*** PROVIDED DATA

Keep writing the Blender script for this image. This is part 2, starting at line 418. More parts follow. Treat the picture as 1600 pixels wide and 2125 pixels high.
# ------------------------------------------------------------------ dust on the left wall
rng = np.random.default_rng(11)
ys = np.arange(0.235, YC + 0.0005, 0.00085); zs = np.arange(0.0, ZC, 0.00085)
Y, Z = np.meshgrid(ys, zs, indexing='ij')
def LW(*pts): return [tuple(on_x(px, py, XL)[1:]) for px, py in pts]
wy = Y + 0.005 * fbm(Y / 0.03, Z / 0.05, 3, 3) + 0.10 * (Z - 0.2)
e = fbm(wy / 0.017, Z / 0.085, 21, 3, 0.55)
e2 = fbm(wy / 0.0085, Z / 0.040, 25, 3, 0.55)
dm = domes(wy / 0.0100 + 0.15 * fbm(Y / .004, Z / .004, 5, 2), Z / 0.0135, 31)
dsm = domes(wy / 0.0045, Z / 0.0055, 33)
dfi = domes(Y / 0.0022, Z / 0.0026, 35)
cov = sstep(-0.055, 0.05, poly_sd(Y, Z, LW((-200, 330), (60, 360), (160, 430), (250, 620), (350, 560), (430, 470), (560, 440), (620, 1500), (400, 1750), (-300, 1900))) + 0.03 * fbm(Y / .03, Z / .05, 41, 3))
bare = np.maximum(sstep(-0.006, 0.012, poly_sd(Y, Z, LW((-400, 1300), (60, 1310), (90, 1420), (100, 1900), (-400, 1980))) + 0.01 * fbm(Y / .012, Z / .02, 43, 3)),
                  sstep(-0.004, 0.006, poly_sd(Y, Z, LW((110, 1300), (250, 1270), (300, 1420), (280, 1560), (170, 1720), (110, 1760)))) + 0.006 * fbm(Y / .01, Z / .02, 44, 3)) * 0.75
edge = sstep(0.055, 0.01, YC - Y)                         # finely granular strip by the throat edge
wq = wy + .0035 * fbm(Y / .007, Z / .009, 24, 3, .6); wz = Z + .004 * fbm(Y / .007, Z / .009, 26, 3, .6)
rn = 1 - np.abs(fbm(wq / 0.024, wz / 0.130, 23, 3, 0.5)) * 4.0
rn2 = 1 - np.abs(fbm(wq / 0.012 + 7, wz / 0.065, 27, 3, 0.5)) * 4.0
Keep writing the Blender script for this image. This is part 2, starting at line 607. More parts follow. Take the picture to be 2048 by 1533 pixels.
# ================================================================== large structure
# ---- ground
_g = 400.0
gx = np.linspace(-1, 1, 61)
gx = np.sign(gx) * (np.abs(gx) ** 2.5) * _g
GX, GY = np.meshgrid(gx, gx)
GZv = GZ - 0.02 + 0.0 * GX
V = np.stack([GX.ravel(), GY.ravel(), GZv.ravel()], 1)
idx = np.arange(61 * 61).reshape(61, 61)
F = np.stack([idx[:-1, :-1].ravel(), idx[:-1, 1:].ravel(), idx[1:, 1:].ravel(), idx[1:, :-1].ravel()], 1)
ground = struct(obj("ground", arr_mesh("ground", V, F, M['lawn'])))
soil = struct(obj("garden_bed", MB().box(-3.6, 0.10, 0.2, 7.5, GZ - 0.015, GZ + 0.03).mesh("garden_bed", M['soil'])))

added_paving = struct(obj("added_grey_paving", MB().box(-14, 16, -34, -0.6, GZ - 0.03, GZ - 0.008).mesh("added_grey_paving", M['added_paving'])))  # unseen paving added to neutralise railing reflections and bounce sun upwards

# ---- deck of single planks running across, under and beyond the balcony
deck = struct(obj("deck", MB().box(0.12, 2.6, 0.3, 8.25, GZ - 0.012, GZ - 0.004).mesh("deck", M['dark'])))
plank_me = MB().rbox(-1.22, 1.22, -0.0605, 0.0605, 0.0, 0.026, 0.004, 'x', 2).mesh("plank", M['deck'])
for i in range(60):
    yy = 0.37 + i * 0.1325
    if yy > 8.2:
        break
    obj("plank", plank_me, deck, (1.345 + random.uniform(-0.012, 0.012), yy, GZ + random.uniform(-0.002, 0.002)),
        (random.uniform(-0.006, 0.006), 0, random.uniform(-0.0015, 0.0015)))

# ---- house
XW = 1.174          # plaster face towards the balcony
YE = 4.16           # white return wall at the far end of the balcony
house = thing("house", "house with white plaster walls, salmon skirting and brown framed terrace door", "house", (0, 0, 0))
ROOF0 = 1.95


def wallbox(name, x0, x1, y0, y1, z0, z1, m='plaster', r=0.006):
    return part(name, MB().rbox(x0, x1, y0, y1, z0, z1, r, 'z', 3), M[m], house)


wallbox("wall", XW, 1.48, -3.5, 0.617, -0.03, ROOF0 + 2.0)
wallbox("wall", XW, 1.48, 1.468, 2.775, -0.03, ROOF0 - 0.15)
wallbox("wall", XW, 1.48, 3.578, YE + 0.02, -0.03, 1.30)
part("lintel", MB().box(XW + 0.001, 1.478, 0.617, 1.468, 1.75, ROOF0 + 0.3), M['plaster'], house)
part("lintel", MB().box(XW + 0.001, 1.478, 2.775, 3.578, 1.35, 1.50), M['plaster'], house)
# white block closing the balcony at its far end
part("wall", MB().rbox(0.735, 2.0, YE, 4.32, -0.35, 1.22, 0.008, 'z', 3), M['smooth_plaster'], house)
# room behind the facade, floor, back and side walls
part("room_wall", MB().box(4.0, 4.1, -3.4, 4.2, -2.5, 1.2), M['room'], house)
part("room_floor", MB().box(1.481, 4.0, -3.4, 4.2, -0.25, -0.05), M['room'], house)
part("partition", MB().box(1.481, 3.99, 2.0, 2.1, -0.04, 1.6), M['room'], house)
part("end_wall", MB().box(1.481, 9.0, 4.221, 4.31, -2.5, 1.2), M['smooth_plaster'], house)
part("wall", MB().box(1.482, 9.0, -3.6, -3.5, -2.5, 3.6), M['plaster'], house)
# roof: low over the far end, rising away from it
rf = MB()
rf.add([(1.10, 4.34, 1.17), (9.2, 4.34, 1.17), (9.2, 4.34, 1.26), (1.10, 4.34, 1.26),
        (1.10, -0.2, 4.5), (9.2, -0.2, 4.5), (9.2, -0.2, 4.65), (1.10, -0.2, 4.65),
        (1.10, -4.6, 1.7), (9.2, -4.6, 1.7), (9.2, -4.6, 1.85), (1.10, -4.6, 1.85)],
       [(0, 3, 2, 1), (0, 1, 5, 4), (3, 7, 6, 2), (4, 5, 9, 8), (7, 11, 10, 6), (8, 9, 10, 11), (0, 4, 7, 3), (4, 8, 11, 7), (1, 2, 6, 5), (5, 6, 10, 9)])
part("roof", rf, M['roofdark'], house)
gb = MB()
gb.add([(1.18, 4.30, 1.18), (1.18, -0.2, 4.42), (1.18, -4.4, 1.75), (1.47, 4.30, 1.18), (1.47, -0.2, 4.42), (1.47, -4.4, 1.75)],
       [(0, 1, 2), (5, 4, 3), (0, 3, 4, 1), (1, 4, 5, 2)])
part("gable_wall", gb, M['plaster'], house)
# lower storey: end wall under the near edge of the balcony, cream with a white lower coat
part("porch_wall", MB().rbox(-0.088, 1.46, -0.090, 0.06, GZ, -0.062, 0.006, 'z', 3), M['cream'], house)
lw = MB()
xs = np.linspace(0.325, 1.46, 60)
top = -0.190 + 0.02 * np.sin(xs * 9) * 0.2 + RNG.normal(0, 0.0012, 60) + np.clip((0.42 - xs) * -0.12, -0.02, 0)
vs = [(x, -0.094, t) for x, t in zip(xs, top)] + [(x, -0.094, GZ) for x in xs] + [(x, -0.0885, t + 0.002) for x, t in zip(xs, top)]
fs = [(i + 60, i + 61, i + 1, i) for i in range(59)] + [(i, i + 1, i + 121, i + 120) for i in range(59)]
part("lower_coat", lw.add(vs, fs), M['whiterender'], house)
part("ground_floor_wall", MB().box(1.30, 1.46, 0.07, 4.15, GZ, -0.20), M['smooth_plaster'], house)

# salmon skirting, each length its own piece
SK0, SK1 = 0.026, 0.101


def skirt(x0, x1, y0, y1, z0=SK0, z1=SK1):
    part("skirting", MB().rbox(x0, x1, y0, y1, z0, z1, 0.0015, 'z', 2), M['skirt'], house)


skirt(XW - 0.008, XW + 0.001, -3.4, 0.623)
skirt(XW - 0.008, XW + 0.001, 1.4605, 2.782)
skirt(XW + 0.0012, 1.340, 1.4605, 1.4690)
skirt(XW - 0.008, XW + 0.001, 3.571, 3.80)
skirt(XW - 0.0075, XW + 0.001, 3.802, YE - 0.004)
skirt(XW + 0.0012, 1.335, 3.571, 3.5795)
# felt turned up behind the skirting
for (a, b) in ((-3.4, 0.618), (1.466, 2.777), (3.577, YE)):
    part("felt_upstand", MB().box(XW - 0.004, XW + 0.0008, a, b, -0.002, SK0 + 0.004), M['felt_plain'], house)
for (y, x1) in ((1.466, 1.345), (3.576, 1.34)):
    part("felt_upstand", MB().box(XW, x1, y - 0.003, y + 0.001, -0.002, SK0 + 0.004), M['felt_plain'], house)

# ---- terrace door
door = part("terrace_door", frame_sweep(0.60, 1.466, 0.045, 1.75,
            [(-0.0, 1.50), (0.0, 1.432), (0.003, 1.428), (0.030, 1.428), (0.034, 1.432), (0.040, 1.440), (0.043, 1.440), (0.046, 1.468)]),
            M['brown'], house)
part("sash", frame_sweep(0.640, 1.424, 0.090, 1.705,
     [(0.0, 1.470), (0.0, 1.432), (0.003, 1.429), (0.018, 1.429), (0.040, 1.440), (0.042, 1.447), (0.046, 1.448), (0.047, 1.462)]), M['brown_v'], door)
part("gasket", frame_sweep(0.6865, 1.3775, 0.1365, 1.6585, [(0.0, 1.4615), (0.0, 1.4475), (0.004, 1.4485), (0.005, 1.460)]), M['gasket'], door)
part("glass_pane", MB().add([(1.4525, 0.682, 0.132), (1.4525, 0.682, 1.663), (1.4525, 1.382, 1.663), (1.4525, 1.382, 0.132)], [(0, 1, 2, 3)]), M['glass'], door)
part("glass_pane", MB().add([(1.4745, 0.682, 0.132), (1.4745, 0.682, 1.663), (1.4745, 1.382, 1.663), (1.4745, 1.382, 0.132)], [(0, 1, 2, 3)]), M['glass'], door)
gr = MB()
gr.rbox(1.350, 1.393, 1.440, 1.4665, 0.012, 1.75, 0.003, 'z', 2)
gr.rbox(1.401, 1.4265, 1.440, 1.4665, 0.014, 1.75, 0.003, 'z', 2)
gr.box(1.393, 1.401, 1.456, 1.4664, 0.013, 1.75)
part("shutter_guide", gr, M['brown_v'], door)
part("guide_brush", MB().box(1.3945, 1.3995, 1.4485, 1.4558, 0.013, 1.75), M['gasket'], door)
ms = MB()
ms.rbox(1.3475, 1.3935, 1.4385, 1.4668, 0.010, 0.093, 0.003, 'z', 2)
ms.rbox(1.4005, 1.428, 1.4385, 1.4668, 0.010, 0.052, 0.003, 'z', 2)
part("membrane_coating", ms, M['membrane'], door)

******

• [GIVEN INSTRUCTION] Give again the lines from the one with "by 1533 pixels." to the one with "-34, -0.6, GZ", both lines included, exactly and with no other line.

• [REPLY TO THE EXERCISE]
Keep writing the Blender script for this image. This is part 2, starting at line 607. More parts follow. Take the picture to be 2048 by 1533 pixels.
# ================================================================== large structure
# ---- ground
_g = 400.0
gx = np.linspace(-1, 1, 61)
gx = np.sign(gx) * (np.abs(gx) ** 2.5) * _g
GX, GY = np.meshgrid(gx, gx)
GZv = GZ - 0.02 + 0.0 * GX
V = np.stack([GX.ravel(), GY.ravel(), GZv.ravel()], 1)
idx = np.arange(61 * 61).reshape(61, 61)
F = np.stack([idx[:-1, :-1].ravel(), idx[:-1, 1:].ravel(), idx[1:, 1:].ravel(), idx[1:, :-1].ravel()], 1)
ground = struct(obj("ground", arr_mesh("ground", V, F, M['lawn'])))
soil = struct(obj("garden_bed", MB().box(-3.6, 0.10, 0.2, 7.5, GZ - 0.015, GZ + 0.03).mesh("garden_bed", M['soil'])))

added_paving = struct(obj("added_grey_paving", MB().box(-14, 16, -34, -0.6, GZ - 0.03, GZ - 0.008).mesh("added_grey_paving", M['added_paving'])))  # unseen paving added to neutralise railing reflections and bounce sun upwards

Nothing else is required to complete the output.